Brief:
Both the line containing "W_UPV=wood('teak_vertical_light',(160,88,24),(216,138,54),2,8)" and the line containing "BRONZE=plain('bronze_ring',(110,70,34),.3,.9)" belong in the answer, along with every line between them; print exactly those.

Information supplied:
• • •

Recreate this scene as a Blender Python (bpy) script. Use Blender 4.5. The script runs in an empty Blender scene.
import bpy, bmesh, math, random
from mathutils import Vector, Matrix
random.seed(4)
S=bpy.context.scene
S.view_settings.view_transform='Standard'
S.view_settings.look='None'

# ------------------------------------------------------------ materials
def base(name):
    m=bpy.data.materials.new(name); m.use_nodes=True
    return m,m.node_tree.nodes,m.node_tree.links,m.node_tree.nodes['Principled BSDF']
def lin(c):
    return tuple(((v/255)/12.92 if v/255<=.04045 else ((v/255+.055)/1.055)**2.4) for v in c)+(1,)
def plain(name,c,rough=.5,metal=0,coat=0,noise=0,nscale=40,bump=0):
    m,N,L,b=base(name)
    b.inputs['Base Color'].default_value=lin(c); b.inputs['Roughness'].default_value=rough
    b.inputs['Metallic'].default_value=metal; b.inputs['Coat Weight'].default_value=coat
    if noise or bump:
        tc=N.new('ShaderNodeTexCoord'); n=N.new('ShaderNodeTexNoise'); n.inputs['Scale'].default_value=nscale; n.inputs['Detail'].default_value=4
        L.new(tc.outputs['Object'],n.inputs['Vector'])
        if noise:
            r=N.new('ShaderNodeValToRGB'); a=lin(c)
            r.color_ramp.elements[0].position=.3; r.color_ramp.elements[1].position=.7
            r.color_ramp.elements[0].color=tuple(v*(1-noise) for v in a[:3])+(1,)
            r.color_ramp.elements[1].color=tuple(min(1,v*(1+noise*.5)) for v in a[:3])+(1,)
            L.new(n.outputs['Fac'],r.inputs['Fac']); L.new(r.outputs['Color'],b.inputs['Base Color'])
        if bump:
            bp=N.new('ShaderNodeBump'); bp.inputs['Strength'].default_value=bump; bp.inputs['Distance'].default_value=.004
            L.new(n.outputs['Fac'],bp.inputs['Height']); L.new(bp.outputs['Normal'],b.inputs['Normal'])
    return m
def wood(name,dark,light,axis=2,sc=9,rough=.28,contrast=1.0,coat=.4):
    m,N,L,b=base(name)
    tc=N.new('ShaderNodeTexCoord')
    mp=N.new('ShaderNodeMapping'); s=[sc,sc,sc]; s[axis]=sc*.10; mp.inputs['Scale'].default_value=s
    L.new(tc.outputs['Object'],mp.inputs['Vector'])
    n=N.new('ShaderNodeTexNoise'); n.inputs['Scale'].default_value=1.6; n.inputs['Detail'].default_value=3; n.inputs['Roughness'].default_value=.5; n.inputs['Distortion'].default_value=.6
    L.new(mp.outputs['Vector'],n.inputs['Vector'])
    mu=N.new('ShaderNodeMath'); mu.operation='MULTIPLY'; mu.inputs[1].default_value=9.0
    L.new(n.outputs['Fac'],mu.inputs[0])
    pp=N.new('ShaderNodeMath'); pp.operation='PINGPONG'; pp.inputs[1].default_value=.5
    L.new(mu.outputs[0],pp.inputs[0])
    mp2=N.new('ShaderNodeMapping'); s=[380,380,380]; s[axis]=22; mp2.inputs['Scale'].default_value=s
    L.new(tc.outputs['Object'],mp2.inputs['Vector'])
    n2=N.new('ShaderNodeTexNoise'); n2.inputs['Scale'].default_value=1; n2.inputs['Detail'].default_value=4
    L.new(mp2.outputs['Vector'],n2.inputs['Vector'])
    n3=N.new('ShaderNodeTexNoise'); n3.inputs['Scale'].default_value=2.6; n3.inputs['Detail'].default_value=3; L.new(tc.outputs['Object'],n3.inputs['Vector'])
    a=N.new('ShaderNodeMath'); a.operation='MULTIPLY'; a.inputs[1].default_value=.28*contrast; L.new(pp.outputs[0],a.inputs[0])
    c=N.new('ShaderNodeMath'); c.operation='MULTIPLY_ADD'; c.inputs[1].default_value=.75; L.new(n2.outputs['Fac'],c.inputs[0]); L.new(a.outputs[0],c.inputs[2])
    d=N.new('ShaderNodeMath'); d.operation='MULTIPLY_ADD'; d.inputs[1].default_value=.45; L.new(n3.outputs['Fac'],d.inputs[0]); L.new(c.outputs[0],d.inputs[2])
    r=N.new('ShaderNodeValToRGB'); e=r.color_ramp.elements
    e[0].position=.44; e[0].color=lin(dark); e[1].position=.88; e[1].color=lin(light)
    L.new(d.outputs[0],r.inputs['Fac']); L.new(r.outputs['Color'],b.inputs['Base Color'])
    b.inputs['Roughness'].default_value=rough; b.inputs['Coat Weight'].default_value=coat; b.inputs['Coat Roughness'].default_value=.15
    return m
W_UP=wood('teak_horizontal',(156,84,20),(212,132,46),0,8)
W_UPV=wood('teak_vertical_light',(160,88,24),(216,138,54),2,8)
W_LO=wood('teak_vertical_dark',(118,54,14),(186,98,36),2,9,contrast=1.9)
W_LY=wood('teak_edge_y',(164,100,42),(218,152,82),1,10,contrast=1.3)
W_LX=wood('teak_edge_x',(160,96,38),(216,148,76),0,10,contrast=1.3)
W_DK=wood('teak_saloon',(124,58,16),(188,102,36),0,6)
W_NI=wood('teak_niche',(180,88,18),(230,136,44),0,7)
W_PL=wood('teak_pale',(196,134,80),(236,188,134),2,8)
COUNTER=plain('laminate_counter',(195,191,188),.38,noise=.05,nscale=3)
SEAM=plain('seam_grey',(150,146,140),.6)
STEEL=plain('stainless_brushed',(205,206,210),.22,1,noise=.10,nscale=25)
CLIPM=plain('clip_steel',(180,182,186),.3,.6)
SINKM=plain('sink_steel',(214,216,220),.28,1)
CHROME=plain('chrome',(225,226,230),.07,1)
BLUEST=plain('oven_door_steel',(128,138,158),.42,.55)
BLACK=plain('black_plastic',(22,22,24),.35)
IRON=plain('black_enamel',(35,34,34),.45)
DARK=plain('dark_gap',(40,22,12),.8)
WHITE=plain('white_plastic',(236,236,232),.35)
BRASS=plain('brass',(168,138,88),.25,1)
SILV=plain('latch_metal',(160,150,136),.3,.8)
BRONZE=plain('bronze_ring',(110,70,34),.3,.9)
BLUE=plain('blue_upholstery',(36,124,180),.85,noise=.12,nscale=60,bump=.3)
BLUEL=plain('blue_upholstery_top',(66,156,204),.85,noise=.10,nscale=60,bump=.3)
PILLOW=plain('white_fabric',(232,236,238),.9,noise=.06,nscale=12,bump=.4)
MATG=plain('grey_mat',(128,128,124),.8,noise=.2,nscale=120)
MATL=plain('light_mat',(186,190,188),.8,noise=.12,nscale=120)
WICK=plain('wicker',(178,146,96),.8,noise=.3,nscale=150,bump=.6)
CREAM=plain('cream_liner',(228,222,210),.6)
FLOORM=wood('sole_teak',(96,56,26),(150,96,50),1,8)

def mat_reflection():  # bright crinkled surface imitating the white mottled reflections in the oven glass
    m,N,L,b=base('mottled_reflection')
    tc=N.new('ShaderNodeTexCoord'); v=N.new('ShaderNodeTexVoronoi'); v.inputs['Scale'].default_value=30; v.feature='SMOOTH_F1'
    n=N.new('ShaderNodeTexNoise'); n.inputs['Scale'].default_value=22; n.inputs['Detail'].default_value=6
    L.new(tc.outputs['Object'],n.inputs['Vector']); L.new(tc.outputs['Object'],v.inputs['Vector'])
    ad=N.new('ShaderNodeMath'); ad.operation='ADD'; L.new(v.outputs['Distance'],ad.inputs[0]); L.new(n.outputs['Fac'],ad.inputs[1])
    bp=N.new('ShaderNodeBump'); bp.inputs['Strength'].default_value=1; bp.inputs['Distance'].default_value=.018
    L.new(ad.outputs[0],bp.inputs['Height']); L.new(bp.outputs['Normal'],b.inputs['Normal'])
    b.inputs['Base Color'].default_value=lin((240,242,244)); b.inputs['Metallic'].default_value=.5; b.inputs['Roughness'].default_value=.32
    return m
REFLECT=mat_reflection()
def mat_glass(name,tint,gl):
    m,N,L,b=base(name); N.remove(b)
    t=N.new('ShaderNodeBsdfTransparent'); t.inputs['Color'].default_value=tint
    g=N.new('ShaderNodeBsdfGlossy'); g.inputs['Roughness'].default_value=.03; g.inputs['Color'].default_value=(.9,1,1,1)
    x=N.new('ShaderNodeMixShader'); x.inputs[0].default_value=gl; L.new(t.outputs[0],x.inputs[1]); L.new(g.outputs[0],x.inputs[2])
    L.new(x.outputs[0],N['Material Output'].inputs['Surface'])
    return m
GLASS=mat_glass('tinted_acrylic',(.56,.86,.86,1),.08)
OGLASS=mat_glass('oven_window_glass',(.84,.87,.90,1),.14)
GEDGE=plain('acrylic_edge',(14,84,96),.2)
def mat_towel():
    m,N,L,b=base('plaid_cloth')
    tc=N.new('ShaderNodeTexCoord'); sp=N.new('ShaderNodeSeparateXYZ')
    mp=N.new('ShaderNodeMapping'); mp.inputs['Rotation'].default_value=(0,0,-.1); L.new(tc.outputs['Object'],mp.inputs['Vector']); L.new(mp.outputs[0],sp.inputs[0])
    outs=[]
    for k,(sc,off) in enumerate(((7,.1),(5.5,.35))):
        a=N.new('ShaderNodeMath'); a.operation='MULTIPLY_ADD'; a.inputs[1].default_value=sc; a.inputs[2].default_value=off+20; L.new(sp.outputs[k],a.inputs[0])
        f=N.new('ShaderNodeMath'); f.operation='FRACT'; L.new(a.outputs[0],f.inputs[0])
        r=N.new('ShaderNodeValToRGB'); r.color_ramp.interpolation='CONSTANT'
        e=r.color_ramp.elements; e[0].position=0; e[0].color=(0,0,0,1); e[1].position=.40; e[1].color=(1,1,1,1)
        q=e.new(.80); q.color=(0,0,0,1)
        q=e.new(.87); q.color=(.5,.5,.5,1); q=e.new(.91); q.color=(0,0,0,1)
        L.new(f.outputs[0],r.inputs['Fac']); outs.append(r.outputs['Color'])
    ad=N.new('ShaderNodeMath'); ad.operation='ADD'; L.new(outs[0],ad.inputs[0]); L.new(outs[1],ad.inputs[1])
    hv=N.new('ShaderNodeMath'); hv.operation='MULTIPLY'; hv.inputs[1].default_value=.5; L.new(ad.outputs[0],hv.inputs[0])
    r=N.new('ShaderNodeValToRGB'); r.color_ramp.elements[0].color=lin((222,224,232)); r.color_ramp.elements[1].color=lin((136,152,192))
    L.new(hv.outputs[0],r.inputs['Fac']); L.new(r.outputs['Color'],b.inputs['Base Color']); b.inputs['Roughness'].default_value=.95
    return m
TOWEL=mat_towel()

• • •

Task result:
W_UPV=wood('teak_vertical_light',(160,88,24),(216,138,54),2,8)
W_LO=wood('teak_vertical_dark',(118,54,14),(186,98,36),2,9,contrast=1.9)
W_LY=wood('teak_edge_y',(164,100,42),(218,152,82),1,10,contrast=1.3)
W_LX=wood('teak_edge_x',(160,96,38),(216,148,76),0,10,contrast=1.3)
W_DK=wood('teak_saloon',(124,58,16),(188,102,36),0,6)
W_NI=wood('teak_niche',(180,88,18),(230,136,44),0,7)
W_PL=wood('teak_pale',(196,134,80),(236,188,134),2,8)
COUNTER=plain('laminate_counter',(195,191,188),.38,noise=.05,nscale=3)
SEAM=plain('seam_grey',(150,146,140),.6)
STEEL=plain('stainless_brushed',(205,206,210),.22,1,noise=.10,nscale=25)
CLIPM=plain('clip_steel',(180,182,186),.3,.6)
SINKM=plain('sink_steel',(214,216,220),.28,1)
CHROME=plain('chrome',(225,226,230),.07,1)
BLUEST=plain('oven_door_steel',(128,138,158),.42,.55)
BLACK=plain('black_plastic',(22,22,24),.35)
IRON=plain('black_enamel',(35,34,34),.45)
DARK=plain('dark_gap',(40,22,12),.8)
WHITE=plain('white_plastic',(236,236,232),.35)
BRASS=plain('brass',(168,138,88),.25,1)
SILV=plain('latch_metal',(160,150,136),.3,.8)
BRONZE=plain('bronze_ring',(110,70,34),.3,.9)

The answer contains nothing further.